■ **Set problem**:
Restate verbatim the lines between the one holding "Build this scene" and the one holding "COL = S.collection", both included, and no others.

─── Entries shown ───

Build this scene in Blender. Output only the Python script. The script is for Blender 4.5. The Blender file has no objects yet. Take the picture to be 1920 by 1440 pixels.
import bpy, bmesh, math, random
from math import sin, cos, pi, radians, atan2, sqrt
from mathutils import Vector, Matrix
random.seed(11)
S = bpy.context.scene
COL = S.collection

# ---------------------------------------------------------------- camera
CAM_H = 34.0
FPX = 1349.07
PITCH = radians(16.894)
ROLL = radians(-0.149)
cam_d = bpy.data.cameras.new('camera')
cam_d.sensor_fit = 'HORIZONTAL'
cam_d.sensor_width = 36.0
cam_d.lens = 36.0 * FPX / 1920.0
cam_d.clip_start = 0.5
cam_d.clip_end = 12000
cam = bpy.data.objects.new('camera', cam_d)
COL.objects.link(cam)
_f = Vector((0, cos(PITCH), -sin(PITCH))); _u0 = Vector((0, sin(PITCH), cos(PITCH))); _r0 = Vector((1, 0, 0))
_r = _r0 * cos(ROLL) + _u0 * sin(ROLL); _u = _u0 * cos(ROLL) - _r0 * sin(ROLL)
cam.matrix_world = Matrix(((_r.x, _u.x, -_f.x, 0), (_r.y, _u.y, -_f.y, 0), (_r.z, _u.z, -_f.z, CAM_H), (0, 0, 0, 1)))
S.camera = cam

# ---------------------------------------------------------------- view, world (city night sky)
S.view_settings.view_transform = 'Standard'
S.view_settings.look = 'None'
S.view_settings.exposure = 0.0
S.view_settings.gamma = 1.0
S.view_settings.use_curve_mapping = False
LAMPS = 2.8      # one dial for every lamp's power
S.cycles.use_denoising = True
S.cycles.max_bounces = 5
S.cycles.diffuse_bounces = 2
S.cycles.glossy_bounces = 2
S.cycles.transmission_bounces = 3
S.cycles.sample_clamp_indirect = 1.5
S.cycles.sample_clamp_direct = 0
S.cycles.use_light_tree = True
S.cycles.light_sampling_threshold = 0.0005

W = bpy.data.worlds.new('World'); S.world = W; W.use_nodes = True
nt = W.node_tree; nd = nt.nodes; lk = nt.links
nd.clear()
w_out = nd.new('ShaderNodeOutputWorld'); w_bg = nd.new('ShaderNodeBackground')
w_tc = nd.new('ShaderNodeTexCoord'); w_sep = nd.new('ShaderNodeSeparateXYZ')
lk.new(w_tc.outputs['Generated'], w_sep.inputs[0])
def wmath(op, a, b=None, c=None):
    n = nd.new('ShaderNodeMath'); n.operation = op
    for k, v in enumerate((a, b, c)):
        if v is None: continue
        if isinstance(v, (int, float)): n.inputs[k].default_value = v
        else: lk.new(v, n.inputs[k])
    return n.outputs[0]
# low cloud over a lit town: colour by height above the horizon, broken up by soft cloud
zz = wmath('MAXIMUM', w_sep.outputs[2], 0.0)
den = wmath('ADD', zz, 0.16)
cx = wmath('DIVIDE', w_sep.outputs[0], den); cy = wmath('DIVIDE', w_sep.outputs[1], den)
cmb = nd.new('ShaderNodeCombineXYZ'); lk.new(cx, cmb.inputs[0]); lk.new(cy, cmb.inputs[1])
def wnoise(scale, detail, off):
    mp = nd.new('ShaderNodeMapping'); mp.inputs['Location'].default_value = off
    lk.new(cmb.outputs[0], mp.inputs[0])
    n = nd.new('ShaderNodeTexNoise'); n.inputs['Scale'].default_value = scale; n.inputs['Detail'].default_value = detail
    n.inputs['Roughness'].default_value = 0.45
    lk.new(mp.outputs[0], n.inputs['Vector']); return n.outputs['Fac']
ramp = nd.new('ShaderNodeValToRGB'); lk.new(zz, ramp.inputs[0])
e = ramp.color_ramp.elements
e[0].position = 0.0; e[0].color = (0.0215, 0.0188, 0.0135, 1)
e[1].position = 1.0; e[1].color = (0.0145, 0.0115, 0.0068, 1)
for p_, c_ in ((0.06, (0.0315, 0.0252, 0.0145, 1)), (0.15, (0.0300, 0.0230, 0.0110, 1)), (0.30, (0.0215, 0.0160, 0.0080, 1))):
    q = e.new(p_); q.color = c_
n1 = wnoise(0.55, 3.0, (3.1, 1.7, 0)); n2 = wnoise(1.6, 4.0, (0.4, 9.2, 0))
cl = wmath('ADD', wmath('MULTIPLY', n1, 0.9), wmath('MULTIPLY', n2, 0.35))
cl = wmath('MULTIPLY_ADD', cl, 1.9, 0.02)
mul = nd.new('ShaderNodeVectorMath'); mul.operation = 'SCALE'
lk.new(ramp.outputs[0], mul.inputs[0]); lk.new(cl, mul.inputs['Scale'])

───
─── Entries shown ───

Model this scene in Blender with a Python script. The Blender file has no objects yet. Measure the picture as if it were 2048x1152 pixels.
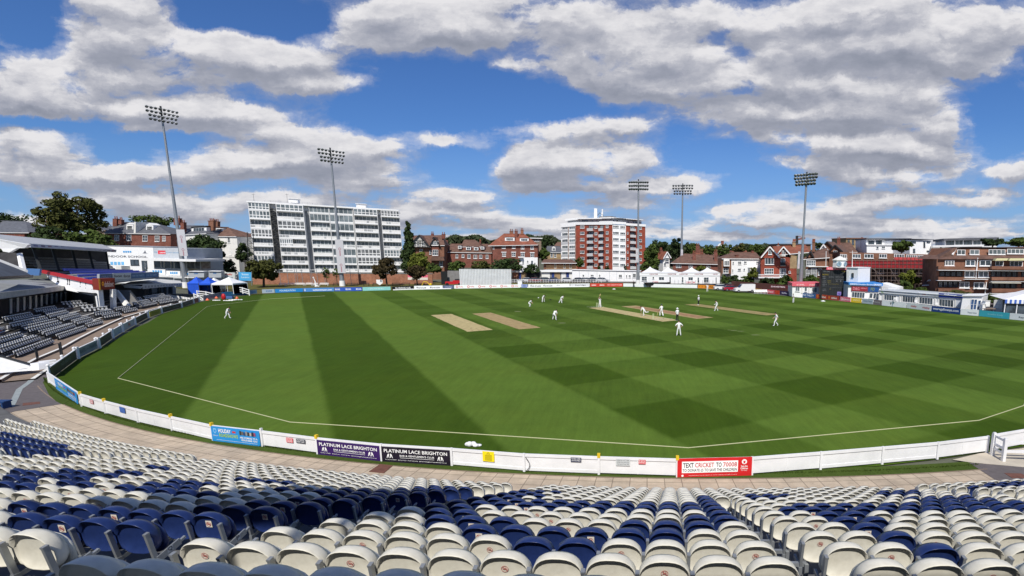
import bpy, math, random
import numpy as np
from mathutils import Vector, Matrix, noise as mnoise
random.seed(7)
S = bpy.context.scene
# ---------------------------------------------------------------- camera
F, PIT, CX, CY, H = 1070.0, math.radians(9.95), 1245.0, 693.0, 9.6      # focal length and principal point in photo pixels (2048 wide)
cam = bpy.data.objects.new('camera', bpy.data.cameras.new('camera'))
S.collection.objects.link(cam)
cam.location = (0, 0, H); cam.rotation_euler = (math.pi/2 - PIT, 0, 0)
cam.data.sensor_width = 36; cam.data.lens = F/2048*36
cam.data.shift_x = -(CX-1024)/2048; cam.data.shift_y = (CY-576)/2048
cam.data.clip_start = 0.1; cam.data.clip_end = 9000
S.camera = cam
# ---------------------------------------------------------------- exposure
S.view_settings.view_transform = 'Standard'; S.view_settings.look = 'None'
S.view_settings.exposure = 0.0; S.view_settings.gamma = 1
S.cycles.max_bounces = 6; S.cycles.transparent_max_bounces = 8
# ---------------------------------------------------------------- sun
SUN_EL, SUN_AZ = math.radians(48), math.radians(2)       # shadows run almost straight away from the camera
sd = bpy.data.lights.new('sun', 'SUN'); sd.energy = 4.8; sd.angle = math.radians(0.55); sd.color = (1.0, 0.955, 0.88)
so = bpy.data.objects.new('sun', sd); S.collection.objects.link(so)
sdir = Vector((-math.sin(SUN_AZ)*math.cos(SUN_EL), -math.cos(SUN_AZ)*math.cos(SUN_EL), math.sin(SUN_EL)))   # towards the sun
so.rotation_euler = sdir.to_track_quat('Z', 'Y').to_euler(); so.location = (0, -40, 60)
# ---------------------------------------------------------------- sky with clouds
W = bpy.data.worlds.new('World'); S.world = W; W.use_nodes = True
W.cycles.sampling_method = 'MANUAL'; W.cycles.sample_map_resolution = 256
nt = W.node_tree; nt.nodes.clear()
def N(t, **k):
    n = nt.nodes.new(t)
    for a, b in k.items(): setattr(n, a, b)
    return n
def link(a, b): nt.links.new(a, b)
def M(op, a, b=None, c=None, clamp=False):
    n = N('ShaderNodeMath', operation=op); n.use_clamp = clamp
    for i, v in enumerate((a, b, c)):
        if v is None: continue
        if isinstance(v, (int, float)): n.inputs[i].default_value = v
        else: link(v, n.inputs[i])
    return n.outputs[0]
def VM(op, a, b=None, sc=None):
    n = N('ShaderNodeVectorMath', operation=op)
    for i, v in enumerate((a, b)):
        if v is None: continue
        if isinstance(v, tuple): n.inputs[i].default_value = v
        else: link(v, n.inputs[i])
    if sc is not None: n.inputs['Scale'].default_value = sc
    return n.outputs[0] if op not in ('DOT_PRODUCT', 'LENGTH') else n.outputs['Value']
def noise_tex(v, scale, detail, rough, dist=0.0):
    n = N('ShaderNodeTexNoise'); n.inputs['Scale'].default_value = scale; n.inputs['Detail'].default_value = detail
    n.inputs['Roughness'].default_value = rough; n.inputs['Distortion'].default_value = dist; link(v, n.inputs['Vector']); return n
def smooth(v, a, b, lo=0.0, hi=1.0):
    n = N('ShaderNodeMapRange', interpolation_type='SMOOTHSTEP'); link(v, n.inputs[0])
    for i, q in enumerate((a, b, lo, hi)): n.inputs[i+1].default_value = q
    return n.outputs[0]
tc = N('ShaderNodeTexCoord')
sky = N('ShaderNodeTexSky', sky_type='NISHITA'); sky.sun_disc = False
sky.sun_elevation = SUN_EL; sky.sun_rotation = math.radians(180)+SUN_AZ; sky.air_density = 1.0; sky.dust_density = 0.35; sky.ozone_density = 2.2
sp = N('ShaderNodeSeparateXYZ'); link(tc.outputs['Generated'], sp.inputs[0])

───
─── Entries shown ───

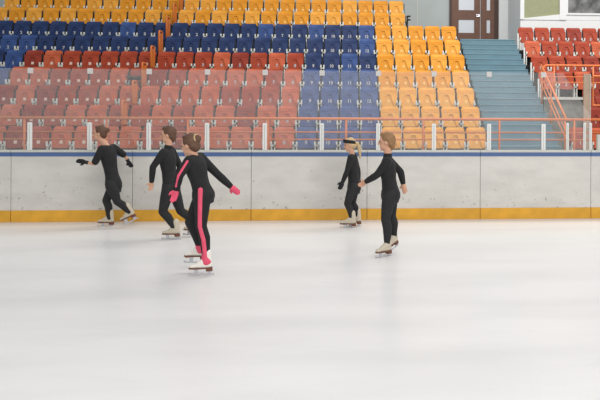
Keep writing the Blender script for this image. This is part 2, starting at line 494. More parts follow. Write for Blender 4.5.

───

■ **Solution**:
Build this scene in Blender. Output only the Python script. The script is for Blender 4.5. The Blender file has no objects yet. Take the picture to be 1920 by 1440 pixels.
import bpy, bmesh, math, random
from math import sin, cos, pi, radians, atan2, sqrt
from mathutils import Vector, Matrix
random.seed(11)
S = bpy.context.scene
COL = S.collection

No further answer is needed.